Cost-Optimal Charging of Plug-In Hybrid Electric Vehicles Under Time-Varying Electricity Price Signals

This paper develops a convex quadratic programming (QP) framework for the charge pattern optimization of plug-in hybrid electric vehicles (PHEVs) under time-varying electricity price signals. The work is motivated by the need for a computationally efficient PHEV charging model in the bidirectional vehicle-to-grid (V2G) integration studies, accounting for the hybrid powertrain dynamics and battery energy losses of the PHEVs. We adopt a previously developed PHEV power management system and construct a simplified model for the convex optimization problem. We use an equivalent circuit battery model to compute battery energy losses during grid charging and discharging.

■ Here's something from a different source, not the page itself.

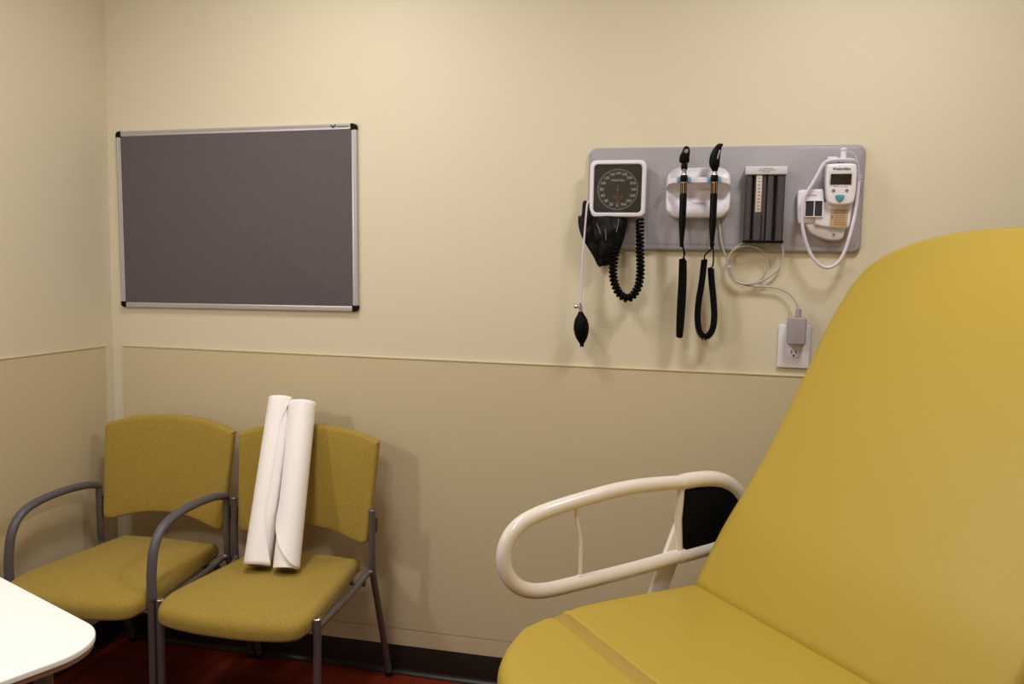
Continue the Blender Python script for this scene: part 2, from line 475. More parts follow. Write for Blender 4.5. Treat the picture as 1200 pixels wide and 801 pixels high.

We then derive the total fuel and electricity cost of the PHEV as a quadratic function of battery state of charge and use a standard QP solver to minimize it for a few sample trips obtained from the National Household Travel Survey data set. Using a quad-core computer, the daily PHEV charging trajectory with 5-min time resolution can be optimized in less than tenth of a second. Through several examples, we show the application of the proposed method in various V2G-related problems, such as obtaining the aggregate load patterns of PHEVs, analyzing the potential impacts of large-scale bidirectional V2G integration, benchmarking the fuel economy of PHEVs, and determining the sensitivity of V2G load to abrupt price variations.